Tuesday, March 17, 2009

The Boiler Room for Marxist Theory






Karl Marx’s theory is described as “how the normality of our everyday world, with its quiet routines and rituals, its workaday habits and its working day, its monetary stresses and pressures on one end and its leisure and freedom on the other, is riven from within by… class struggle”( Rivkin 231). In this clip from Boiler Room, we see a couple examples of Marxist theory. Not only are the separate class systems showcased, but the driving force behind them: capitalism. In the first portion of the clip, the narrator is describing the values of what we see in society today, how to make the money and live the American dream. It states, “Culture may seem the least important of capitalism’s instruments of social control, but for Marxists, it is quite important, for if everyone is simply trained from birth to think alike and to think alike especially that it is a gift to be free, to seek one’s own rewards in a more or less open economy… they force will not be required” (Rivkin 232). The narrator in the clip goes on to talk about a large corporation (Microsoft) that made its employee’s large amounts of money by giving them stock. He proceeds to say that he saw a picture of a grounds keeper with a Ferrari, now if that’s not living the American dream, then what is? The point though is that this character, like Marx says, thinks his values are his own. However, he has been raised to idealize the aspects of wealth, because that is what society projects; that’s the culture. By pushing this capitalistic view point, a system is locked in place where people will work not only to live, but strive to live well. This is exactly what we see in the first half of the clip. Rivkin also states, “The ideas that prevail in a culture tend by and large to be ones that certify as legitimate the shape of that society and to reinforce the hegemony of the ruling elite” (Rivkin,237).
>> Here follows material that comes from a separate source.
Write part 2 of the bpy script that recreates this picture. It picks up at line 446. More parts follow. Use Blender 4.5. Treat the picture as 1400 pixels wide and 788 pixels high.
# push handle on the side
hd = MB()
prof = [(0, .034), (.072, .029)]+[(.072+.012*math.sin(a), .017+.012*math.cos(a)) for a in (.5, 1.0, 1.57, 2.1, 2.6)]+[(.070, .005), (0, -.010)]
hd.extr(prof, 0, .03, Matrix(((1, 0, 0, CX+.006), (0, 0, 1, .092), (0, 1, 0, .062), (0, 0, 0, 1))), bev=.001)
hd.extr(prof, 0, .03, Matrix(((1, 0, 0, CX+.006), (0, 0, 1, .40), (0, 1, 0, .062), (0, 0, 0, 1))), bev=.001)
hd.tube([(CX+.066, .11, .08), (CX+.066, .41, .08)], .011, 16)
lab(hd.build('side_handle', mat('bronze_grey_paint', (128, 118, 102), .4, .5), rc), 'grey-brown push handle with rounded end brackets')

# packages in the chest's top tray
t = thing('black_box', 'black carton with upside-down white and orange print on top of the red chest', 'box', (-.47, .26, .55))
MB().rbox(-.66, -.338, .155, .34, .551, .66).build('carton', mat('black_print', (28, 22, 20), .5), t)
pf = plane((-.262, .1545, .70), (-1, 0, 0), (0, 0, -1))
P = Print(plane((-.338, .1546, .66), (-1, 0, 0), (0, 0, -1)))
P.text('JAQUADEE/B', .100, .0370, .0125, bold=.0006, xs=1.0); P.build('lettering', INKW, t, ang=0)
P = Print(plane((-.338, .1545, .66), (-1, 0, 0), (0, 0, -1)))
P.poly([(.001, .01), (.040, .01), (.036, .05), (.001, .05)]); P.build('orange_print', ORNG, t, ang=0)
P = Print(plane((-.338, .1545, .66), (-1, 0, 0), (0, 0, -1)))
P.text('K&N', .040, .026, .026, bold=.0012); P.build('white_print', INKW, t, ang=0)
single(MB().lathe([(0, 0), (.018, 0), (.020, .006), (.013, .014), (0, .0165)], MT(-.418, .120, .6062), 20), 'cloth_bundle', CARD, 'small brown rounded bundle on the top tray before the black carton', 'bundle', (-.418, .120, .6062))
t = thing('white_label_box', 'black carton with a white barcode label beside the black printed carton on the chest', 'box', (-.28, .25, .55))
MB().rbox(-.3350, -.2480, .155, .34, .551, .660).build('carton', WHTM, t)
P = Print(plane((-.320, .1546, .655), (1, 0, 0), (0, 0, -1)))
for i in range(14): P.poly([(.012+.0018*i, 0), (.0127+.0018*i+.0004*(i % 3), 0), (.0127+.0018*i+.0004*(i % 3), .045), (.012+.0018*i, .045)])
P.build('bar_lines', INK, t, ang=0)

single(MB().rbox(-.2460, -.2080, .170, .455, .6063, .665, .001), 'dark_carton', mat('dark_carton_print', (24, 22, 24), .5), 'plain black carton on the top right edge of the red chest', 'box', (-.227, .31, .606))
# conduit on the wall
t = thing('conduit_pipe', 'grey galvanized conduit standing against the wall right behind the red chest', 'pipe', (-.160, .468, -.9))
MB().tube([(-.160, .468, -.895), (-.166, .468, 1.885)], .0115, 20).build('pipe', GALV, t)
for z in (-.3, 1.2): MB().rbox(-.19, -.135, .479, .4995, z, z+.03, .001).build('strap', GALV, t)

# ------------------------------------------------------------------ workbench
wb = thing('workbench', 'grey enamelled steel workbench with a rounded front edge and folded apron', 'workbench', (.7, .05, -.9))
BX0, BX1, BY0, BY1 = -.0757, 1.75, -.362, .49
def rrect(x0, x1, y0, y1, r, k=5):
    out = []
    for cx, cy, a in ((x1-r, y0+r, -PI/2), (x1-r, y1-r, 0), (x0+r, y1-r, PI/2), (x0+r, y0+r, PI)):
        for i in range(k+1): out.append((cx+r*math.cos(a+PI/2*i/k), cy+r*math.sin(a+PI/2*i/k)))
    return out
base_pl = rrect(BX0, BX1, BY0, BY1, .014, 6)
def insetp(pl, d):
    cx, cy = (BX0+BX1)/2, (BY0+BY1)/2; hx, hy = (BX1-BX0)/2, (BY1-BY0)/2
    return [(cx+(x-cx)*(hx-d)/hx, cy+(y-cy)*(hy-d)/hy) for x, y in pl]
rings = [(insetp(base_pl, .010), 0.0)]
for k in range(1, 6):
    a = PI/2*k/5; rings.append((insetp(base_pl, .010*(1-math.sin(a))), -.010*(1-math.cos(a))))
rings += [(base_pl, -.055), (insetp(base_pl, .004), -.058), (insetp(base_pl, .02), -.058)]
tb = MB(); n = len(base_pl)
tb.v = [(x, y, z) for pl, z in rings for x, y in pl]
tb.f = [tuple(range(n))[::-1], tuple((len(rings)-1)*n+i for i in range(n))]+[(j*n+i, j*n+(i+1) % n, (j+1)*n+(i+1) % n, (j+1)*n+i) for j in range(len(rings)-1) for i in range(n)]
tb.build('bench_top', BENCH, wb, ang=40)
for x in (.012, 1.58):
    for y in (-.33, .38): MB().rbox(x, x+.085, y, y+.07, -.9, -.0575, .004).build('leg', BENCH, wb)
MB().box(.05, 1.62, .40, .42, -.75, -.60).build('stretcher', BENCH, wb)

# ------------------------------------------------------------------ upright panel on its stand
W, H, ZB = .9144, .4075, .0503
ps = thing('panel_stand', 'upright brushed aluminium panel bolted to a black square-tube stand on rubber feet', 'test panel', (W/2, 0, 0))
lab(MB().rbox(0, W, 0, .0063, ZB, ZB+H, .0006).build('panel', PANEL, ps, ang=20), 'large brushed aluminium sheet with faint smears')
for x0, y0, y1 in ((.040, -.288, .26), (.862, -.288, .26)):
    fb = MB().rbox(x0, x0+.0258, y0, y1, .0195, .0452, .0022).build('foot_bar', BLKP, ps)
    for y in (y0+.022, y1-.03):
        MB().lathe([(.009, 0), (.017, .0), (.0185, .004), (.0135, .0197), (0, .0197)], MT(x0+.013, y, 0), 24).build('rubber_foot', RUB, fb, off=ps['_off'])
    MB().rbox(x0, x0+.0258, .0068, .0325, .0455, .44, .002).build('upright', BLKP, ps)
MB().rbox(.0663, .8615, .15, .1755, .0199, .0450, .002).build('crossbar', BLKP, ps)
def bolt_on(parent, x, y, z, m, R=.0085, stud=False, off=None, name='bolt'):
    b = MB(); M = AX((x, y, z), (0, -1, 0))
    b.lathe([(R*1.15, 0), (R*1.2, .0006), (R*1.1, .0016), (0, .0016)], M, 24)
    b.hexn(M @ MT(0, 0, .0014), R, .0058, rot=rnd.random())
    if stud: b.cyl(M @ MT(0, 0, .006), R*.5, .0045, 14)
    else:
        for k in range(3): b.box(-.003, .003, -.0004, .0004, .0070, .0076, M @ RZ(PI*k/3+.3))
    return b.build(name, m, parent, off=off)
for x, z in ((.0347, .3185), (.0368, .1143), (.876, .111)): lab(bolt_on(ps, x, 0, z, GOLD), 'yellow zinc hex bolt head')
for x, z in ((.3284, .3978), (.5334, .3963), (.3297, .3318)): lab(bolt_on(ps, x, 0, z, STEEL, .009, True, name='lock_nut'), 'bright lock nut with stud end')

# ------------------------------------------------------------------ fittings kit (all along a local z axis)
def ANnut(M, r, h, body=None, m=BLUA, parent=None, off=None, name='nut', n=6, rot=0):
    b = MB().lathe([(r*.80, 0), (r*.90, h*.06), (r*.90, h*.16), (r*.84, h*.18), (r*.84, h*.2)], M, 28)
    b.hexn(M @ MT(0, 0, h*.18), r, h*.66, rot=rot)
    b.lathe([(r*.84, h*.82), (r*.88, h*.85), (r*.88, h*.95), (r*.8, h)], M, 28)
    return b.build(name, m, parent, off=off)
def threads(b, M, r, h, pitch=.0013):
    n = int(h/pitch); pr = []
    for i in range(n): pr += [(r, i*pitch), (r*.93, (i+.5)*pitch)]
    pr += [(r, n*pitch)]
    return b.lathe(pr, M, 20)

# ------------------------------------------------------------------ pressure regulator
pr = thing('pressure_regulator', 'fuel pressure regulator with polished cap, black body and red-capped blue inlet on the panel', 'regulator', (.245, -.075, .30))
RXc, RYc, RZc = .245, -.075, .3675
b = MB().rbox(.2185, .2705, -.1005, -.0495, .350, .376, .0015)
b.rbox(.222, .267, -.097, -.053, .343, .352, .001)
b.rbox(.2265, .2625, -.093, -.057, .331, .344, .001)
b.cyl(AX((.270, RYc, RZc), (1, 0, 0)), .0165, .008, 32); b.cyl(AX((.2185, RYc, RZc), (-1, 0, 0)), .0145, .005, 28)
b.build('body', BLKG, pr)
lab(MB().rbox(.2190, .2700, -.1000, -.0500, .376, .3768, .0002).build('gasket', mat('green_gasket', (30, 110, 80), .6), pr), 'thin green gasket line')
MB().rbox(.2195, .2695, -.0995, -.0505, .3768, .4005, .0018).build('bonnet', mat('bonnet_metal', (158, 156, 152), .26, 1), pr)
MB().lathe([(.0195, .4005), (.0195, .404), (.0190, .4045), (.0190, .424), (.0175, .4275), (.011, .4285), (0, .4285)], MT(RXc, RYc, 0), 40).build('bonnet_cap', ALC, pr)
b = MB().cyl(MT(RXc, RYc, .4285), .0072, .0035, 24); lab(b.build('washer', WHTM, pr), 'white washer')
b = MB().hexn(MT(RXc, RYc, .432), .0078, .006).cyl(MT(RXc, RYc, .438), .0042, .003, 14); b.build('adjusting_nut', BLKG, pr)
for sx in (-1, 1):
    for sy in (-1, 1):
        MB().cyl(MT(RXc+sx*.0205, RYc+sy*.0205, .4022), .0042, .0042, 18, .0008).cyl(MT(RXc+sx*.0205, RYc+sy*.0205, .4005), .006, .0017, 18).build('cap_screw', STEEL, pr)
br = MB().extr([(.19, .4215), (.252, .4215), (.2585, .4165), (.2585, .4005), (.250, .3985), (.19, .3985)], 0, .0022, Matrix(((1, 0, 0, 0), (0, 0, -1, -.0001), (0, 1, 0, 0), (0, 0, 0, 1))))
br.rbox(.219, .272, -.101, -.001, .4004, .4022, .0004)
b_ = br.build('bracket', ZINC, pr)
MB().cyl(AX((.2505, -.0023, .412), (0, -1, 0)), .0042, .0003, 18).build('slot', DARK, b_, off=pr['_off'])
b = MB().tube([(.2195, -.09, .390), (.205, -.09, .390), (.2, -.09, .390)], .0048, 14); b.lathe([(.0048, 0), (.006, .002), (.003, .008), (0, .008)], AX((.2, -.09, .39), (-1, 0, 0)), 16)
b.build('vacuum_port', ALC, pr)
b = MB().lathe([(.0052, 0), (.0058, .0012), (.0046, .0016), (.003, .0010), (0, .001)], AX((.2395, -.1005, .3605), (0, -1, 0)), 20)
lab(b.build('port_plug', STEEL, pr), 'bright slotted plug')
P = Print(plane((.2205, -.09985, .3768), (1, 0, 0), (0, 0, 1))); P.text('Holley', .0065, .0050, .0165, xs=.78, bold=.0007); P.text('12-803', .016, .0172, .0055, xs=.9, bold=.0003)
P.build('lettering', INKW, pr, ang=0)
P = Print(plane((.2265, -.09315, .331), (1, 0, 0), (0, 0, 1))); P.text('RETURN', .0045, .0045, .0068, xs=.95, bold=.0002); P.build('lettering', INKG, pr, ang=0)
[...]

In other words, the people with money are the ones that influence what the rest of us think we want, or need. They shape the values of society.
In the second portion of this clip, the interview, Ben Affleck’s character plays the wealth card to not only entice the men to work hard, but to disguise the inner workings of management and worker relationships. Affleck plays a top recruiter for a brokerage firm. He brings the interviewees in, sits them around a long table and proceeds to tell them how wealthy he is, how he drives a Ferrari, and how he owned a huge home. Not only does this play on the societal values, but it mask’s the fact that one class will always be dominated by another. In this instance, Affleck is higher on the chain than the men at the table; who will more than likely never reach his status. “Marx argues that this appearance conceals the relations of domination and subordination between owner and worker that allow the capitalist owner to extract from the worker more value… that he paid the worker for” (Rivkin, 235). This “value” is the time the laborers put in to the job. Affleck is motivating, to get the men to work harder, therefore making him more money. In the beginning of this clip the narrator says, “honors in the dollar, kid” and that in itself is the basis of Marxist thought.




Rivkin, Julie and Ryan,Michael. Introduction: "Starting With Zero: Basic Marxism. Literary Theory: An Anthology. 2nd ed. Ed. Malden: Blackwell, 2004. 549-566.